Stored entries:
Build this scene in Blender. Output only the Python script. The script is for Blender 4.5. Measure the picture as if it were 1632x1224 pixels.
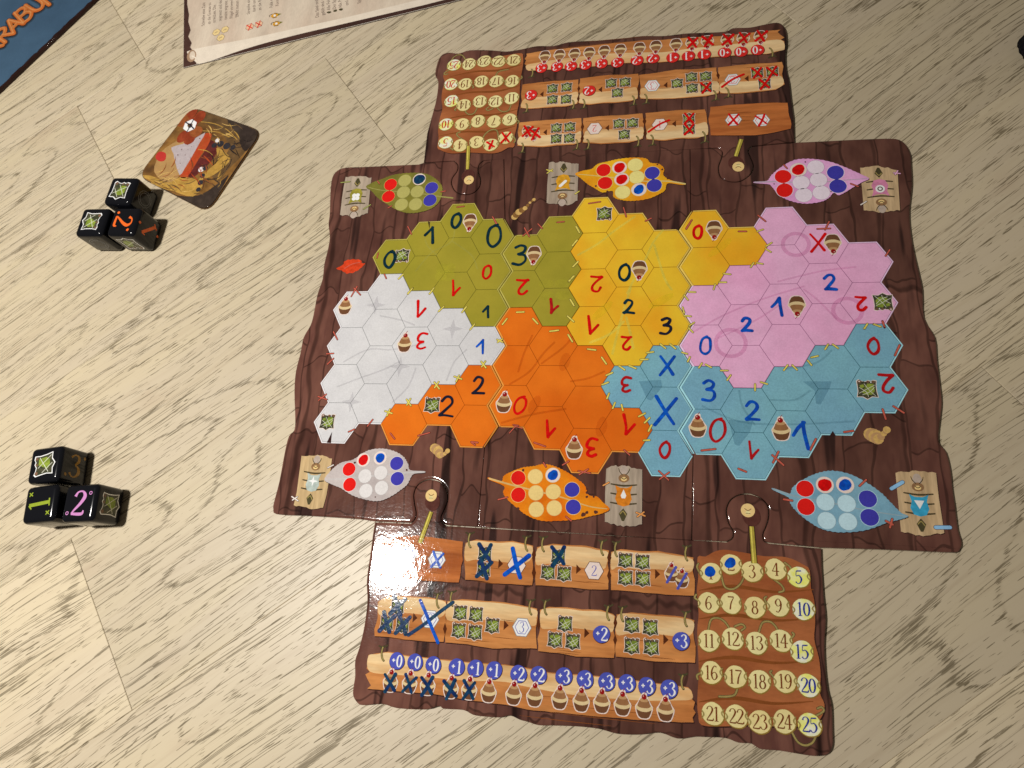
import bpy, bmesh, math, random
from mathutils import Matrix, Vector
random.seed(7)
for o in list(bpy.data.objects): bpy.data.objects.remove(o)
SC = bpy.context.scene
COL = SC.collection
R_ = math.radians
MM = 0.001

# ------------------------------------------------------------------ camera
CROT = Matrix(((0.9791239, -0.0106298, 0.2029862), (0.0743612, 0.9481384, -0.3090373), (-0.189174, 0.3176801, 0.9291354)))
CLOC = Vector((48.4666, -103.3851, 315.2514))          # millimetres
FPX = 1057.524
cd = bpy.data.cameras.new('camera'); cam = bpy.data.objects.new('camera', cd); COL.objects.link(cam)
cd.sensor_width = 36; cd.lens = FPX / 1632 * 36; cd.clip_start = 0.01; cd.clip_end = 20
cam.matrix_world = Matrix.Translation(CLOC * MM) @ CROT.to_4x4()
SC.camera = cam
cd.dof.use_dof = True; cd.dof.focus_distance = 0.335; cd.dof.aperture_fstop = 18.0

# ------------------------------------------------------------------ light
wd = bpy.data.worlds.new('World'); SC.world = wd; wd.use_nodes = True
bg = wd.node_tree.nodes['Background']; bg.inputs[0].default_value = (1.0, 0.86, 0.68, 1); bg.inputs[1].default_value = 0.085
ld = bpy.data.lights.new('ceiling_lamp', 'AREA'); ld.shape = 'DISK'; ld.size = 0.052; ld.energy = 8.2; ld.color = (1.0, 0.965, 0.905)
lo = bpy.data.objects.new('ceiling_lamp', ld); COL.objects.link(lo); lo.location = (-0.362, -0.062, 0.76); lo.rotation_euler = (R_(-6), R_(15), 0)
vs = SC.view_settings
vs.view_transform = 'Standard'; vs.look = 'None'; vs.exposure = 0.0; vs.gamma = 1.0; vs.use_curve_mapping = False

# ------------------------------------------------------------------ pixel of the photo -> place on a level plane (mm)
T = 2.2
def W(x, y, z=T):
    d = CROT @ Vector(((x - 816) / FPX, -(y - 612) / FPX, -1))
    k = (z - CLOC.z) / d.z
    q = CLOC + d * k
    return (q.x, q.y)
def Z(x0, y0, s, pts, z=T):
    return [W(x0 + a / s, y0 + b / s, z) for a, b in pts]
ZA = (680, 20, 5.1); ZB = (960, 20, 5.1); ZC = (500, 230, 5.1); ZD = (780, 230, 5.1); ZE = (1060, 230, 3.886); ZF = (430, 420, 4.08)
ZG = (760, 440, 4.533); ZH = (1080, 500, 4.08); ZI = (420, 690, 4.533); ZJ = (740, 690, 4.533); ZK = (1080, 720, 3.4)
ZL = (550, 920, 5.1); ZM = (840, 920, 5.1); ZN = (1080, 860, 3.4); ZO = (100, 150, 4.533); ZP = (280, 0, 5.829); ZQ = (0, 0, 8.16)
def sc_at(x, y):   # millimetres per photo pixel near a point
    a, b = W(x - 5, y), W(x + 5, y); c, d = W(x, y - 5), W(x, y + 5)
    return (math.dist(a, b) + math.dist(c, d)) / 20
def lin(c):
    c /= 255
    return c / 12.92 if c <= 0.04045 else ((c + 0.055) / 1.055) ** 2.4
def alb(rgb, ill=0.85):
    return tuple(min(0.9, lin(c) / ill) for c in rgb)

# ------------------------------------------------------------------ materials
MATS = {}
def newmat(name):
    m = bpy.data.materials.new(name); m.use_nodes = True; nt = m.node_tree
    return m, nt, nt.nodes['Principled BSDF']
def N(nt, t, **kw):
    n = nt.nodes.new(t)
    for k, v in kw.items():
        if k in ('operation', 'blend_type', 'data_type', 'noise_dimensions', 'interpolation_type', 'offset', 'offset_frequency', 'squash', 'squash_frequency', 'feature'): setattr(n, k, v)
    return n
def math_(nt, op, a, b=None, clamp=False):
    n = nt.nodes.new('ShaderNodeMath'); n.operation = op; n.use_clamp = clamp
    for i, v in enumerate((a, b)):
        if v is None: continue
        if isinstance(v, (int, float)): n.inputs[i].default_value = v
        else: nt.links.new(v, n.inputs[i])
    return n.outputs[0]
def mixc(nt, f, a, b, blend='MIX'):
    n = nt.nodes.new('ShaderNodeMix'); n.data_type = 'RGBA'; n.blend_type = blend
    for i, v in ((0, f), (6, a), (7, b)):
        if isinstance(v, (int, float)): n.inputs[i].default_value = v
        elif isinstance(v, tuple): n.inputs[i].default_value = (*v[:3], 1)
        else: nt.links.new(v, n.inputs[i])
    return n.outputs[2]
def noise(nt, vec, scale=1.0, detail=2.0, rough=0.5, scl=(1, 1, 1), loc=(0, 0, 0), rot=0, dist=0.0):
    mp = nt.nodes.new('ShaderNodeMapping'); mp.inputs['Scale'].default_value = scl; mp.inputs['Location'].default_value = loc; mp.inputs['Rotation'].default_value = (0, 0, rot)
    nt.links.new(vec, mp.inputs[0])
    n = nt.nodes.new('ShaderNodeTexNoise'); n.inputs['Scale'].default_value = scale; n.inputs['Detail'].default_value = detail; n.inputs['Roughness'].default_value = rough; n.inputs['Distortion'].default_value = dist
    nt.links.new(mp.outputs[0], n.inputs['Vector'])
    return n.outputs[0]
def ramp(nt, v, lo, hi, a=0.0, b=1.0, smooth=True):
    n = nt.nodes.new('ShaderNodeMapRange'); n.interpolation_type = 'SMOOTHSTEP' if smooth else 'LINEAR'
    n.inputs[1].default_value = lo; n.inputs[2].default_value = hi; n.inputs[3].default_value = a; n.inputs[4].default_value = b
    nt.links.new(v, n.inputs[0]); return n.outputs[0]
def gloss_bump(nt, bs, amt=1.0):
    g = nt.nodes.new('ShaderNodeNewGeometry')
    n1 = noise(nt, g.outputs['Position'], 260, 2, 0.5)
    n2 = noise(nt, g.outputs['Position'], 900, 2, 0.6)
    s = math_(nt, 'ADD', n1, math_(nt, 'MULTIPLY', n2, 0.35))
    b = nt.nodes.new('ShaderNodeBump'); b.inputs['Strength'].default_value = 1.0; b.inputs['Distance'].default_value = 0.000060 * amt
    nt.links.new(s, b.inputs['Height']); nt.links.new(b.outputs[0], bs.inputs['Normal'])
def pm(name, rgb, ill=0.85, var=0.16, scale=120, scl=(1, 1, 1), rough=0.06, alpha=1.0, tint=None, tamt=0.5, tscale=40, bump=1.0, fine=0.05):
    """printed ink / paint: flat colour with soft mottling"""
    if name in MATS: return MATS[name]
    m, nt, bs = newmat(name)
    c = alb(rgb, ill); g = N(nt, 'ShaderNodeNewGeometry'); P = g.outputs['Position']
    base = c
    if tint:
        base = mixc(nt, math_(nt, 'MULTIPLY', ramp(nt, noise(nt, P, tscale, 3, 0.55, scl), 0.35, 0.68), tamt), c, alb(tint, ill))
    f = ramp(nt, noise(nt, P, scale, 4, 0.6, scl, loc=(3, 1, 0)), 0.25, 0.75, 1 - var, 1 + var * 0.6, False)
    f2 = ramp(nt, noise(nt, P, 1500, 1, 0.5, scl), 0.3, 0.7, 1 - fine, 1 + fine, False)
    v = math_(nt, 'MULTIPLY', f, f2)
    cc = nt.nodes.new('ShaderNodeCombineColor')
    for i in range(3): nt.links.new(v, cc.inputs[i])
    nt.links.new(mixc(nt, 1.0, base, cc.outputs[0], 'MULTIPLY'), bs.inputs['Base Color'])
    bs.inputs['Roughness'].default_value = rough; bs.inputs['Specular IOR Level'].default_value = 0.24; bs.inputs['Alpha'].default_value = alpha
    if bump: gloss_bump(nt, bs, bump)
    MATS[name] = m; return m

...

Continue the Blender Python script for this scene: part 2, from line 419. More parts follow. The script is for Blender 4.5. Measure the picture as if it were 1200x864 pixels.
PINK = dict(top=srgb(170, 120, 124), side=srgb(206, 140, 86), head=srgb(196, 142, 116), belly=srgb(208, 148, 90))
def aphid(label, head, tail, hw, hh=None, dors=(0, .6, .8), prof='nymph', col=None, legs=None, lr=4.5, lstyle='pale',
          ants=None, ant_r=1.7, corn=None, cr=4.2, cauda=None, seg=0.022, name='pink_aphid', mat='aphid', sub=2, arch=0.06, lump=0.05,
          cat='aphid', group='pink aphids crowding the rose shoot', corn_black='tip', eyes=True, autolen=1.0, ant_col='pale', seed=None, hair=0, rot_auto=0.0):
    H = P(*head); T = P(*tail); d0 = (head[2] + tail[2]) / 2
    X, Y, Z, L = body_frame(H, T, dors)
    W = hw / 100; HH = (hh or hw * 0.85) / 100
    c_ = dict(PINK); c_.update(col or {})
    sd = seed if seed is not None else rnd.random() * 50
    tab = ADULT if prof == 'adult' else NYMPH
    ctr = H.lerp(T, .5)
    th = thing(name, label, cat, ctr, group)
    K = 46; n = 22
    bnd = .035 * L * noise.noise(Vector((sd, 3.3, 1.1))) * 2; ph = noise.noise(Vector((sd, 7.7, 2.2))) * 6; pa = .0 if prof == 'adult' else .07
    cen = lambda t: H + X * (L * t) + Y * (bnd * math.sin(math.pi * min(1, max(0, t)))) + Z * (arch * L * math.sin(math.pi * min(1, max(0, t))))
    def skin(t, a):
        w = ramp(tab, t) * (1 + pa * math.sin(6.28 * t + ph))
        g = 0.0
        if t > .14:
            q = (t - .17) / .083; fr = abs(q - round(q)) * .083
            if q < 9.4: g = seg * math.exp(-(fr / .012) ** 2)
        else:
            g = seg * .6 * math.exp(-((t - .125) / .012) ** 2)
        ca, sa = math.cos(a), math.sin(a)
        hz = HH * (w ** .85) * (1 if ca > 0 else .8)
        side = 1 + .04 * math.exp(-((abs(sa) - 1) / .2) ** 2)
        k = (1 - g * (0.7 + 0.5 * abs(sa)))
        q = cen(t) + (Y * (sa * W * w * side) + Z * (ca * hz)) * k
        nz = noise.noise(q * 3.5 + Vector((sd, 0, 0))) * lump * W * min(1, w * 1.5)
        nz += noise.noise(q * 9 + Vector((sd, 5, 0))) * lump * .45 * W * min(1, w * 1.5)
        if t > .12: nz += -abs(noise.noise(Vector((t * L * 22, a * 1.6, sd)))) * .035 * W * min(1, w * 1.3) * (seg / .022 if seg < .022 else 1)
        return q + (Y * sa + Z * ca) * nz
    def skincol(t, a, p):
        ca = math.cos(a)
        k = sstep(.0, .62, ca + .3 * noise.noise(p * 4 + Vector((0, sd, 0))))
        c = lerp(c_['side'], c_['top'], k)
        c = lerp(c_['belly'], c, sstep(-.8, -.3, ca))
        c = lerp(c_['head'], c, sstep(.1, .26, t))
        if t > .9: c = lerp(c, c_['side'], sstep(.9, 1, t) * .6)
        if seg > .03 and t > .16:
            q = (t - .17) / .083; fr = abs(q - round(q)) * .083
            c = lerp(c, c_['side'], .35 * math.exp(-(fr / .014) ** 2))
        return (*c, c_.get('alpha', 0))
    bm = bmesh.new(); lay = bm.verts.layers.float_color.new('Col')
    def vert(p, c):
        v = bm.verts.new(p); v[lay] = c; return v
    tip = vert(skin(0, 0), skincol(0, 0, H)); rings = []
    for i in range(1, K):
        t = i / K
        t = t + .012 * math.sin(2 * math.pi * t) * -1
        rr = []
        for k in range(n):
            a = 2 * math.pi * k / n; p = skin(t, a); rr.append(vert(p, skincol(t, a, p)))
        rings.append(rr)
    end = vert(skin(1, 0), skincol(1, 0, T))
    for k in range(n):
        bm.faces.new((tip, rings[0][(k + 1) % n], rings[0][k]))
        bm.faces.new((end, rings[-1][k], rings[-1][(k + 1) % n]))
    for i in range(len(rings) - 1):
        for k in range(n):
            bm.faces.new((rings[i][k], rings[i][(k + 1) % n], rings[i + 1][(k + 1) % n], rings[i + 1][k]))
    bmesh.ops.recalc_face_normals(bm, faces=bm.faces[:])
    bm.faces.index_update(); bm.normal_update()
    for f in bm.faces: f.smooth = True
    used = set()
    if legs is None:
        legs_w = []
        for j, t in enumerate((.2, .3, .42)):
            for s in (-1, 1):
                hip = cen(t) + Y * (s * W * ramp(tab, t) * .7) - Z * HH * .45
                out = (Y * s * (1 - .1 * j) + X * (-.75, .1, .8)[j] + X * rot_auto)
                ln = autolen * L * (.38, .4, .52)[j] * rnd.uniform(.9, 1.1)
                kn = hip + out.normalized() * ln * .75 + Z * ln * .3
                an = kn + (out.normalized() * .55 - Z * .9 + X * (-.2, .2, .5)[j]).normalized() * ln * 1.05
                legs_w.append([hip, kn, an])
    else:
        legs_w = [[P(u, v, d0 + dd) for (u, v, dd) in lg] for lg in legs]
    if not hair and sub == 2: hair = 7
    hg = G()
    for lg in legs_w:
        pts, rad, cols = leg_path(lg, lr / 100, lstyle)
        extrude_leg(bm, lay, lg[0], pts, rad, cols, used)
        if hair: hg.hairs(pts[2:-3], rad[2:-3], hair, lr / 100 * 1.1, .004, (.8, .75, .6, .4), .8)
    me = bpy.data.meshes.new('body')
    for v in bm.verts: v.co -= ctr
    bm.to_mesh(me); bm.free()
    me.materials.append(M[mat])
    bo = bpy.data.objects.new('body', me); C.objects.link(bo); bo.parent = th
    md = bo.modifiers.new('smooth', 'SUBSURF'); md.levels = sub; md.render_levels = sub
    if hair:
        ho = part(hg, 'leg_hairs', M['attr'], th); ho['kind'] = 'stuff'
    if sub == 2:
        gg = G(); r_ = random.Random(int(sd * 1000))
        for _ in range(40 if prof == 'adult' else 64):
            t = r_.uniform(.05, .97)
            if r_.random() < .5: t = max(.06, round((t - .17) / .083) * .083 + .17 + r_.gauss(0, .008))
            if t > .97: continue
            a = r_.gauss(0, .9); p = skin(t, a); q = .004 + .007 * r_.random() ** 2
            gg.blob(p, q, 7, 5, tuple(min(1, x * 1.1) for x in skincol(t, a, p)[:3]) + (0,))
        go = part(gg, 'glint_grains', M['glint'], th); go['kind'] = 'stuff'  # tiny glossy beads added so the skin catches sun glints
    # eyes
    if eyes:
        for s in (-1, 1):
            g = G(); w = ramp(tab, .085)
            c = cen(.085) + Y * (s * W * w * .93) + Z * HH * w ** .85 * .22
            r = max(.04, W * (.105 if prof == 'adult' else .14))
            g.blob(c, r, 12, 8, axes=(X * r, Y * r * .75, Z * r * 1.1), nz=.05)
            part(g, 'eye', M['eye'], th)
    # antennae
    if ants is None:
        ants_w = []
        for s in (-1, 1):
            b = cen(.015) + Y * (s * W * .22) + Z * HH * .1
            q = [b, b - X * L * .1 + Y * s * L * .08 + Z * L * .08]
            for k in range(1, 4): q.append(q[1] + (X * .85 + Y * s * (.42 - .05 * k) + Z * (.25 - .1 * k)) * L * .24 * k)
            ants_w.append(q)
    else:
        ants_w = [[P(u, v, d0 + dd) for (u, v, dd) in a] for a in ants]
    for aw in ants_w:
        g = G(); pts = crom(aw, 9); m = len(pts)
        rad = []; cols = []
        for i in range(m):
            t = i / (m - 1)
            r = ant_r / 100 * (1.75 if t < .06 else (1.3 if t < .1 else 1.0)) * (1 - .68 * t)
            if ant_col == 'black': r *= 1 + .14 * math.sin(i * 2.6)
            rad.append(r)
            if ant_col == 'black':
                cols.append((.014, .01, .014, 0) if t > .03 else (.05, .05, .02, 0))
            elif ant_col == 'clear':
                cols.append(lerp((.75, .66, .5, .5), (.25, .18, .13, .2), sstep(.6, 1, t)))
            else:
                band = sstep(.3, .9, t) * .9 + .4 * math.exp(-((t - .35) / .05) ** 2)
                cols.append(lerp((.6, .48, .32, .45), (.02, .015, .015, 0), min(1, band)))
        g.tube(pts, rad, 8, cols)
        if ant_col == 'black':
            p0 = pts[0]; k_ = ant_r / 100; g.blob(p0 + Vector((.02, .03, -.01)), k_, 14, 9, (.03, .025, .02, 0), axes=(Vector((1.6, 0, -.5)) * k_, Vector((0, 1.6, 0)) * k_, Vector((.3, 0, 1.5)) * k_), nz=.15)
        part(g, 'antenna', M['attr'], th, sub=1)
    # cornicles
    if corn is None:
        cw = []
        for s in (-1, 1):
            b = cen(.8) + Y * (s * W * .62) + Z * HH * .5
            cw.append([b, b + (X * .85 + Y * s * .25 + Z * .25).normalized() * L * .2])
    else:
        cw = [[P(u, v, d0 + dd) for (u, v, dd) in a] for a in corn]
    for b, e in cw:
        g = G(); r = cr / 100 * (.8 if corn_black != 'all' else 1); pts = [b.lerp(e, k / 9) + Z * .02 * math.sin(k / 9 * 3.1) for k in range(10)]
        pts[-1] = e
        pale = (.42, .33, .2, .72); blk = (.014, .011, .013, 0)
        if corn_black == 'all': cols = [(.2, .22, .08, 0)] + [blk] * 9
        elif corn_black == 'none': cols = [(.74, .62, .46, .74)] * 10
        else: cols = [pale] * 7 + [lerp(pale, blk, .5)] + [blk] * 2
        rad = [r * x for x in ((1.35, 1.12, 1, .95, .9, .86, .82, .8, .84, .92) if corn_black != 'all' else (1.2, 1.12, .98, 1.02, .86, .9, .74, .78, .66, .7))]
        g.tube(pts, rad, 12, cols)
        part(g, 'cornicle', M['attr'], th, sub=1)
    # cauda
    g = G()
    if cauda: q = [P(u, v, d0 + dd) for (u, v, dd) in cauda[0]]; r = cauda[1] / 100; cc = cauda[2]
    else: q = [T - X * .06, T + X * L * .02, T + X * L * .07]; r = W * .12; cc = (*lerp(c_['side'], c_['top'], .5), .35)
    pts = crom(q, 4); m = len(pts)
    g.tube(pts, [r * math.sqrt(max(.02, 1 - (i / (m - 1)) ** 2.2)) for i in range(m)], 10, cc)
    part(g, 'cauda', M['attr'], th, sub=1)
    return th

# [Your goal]
Extract exactly the lines running from the line containing "Build this scene" to the line containing "cd.dof.use_dof = True;", with both end lines included and all pictures left out.

# [Task answer]
Build this scene in Blender. Output only the Python script. The script is for Blender 4.5. Measure the picture as if it were 1632x1224 pixels.
import bpy, bmesh, math, random
from mathutils import Matrix, Vector
random.seed(7)
for o in list(bpy.data.objects): bpy.data.objects.remove(o)
SC = bpy.context.scene
COL = SC.collection
R_ = math.radians
MM = 0.001

# ------------------------------------------------------------------ camera
CROT = Matrix(((0.9791239, -0.0106298, 0.2029862), (0.0743612, 0.9481384, -0.3090373), (-0.189174, 0.3176801, 0.9291354)))
CLOC = Vector((48.4666, -103.3851, 315.2514))          # millimetres
FPX = 1057.524
cd = bpy.data.cameras.new('camera'); cam = bpy.data.objects.new('camera', cd); COL.objects.link(cam)
cd.sensor_width = 36; cd.lens = FPX / 1632 * 36; cd.clip_start = 0.01; cd.clip_end = 20
cam.matrix_world = Matrix.Translation(CLOC * MM) @ CROT.to_4x4()
SC.camera = cam
cd.dof.use_dof = True; cd.dof.focus_distance = 0.335; cd.dof.aperture_fstop = 18.0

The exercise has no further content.